Pasteur dans la chaire de
l'Oratoire du Louvre
© France2

Lecture de la Bible

Actes 8:5-25

Philippe, étant descendu dans la ville de Samarie, y prêcha le Christ.

6 Les foules tout entières étaient attentives à ce que disait Philippe, lorsqu’elles apprirent et virent les miracles qu’il faisait. 7 Car des esprits impurs sortirent de plusieurs démoniaques, en poussant de grands cris, et beaucoup de paralytiques et de boiteux furent guéris. 8 Et il y eut une grande joie dans cette ville.

9 Il y avait auparavant dans la ville un homme nommé Simon, qui, se donnant pour un personnage important, exerçait la magie et provoquait l’étonnement du peuple de la Samarie. 10 Tous, depuis le plus petit jusqu’au plus grand, l’écoutaient attentivement, et disaient: Celui-ci est la puissance de Dieu, celle qui s’appelle la grande. 11 Ils l’écoutaient attentivement, parce qu’il les avait longtemps étonnés par ses actes de magie.

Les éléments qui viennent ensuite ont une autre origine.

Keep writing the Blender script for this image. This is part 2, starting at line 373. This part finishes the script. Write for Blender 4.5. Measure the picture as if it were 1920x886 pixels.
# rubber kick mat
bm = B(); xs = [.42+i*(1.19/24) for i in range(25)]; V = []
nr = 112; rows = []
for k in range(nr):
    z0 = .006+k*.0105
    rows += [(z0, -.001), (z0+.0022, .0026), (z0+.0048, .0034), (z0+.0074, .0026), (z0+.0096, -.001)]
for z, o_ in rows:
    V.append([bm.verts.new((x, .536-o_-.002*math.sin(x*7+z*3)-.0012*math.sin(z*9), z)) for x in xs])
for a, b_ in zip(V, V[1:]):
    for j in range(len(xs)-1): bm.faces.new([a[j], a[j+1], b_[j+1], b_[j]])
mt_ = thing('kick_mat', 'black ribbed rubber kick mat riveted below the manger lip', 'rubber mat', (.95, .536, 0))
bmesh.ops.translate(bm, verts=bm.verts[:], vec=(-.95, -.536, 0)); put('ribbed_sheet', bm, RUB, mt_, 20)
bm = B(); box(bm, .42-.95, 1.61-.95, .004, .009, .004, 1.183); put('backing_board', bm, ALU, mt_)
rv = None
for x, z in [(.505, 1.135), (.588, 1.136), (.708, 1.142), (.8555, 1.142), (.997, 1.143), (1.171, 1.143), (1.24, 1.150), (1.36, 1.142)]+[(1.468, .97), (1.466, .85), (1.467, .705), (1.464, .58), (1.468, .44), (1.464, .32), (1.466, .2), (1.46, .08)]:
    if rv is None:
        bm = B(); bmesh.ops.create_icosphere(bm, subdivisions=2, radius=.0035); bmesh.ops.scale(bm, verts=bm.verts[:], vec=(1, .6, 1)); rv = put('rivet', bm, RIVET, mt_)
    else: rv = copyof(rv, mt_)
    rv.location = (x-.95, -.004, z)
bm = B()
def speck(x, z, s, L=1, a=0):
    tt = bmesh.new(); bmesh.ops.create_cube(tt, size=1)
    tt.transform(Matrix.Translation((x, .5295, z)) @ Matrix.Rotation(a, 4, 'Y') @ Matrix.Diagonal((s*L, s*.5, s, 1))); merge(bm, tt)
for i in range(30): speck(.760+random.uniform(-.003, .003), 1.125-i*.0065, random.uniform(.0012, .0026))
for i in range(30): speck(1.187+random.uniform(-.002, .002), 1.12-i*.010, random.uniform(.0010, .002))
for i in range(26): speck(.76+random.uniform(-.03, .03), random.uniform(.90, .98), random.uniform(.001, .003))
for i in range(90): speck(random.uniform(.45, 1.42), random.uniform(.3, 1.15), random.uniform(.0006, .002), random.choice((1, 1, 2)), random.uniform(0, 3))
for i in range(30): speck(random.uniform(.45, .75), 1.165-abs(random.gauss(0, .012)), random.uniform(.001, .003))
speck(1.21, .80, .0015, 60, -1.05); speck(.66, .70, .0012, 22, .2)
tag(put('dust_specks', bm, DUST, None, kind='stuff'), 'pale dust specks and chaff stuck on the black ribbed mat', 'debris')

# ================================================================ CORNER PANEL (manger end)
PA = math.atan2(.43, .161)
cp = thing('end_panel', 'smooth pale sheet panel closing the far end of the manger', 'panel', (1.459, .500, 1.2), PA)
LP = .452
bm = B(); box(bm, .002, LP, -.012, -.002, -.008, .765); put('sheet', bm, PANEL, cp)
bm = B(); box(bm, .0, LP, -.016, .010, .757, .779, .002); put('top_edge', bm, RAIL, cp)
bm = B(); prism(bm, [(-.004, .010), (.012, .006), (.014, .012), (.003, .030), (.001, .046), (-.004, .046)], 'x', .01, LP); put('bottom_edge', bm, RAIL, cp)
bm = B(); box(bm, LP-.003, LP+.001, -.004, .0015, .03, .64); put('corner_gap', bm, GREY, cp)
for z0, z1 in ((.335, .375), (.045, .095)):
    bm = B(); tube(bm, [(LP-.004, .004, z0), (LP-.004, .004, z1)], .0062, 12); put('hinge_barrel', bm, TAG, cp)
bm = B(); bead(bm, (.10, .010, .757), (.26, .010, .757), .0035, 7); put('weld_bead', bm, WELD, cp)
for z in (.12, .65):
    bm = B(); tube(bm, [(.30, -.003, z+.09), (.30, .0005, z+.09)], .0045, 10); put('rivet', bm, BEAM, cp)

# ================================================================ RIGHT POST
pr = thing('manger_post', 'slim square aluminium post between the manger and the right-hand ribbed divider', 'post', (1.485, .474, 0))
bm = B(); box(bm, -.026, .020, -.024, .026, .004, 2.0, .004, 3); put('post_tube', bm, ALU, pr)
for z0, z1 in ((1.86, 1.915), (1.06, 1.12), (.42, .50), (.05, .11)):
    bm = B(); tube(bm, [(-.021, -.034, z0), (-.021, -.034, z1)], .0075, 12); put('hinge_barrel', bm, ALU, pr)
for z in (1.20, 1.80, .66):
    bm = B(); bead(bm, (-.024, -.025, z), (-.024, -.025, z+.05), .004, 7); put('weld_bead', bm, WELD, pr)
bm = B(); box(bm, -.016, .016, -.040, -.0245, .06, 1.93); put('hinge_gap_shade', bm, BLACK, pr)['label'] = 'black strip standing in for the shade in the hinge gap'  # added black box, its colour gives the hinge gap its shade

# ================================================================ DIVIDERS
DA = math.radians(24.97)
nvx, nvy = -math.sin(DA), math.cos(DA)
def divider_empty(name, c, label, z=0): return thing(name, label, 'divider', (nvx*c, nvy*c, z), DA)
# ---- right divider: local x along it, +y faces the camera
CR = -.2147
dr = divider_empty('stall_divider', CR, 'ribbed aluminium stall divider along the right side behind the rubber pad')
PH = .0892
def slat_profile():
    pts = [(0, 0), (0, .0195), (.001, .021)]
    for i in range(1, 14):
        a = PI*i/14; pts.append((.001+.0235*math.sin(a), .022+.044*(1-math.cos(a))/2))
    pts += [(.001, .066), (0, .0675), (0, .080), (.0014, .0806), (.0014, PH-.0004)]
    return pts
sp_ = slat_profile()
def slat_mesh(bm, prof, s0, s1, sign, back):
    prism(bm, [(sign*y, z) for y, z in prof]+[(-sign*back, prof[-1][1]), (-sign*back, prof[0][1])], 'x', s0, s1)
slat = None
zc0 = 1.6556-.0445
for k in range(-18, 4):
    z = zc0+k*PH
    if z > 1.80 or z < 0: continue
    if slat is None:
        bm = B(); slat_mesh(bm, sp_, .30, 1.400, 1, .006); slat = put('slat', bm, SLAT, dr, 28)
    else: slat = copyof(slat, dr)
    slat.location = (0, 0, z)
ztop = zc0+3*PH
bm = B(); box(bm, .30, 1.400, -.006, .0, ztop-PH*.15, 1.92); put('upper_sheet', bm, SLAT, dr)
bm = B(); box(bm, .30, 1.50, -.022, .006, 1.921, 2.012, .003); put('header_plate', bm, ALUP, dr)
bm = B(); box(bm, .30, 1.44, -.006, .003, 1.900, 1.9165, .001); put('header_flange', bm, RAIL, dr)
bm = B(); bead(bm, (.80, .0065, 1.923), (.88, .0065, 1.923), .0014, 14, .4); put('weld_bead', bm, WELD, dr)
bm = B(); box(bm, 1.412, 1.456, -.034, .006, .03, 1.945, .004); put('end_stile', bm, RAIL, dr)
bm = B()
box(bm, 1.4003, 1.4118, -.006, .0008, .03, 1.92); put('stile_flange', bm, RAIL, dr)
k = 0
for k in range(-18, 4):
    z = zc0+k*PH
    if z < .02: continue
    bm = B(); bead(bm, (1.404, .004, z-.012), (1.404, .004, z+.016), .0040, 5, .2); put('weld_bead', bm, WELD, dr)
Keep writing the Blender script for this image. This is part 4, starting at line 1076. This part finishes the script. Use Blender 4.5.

12 Mais, quand ils eurent cru à Philippe, qui leur annonçait la bonne nouvelle du royaume de Dieu et du nom de Jésus-Christ, hommes et femmes se firent baptiser.
13 Simon lui-même crut, et, après avoir été baptisé, il ne quittait plus Philippe, et il voyait avec étonnement les miracles et les grands prodiges qui s’opéraient.

14 Les apôtres, qui étaient à Jérusalem, ayant appris que la Samarie avait reçu la parole de Dieu, y envoyèrent Pierre et Jean. 15 Ceux-ci, arrivés chez les Samaritains, prièrent pour eux, afin qu’ils reçoivent le Saint-Esprit. 16 Car il n’était encore descendu sur aucun d’eux; ils avaient seulement été baptisés au nom du Seigneur Jésus.
17 Alors Pierre et Jean leur imposèrent les mains, et ils reçurent le Saint-Esprit.
18 Lorsque Simon vit que le Saint-Esprit était donné par l’imposition des mains des apôtres, il leur offrit de l’argent, 19 en disant: Accordez-moi aussi ce pouvoir, afin que celui à qui j’imposerai les mains reçoive le Saint-Esprit.
20 Mais Pierre lui dit: Que ton argent périsse avec toi, puisque tu as cru que le don de Dieu s’acquérait à prix d’argent!
21 Il n’y a pour toi ni part ni lot dans cette affaire, car ton coeur n’est pas droit devant Dieu.
22 Repens-toi donc de ta méchanceté, et prie le Seigneur pour que la pensée de ton coeur te soit pardonnée, s’il est possible; 23 car je vois que tu es dans un fiel amer et dans les liens de l’iniquité.
24 Simon répondit: Priez vous-mêmes le Seigneur pour moi, afin qu’il ne m’arrive rien de ce que vous avez dit.

25 Après avoir rendu témoignage à la parole du Seigneur, et après l’avoir prêchée, Pierre et Jean retournèrent à Jérusalem, en annonçant la bonne nouvelle dans plusieurs villages des Samaritains.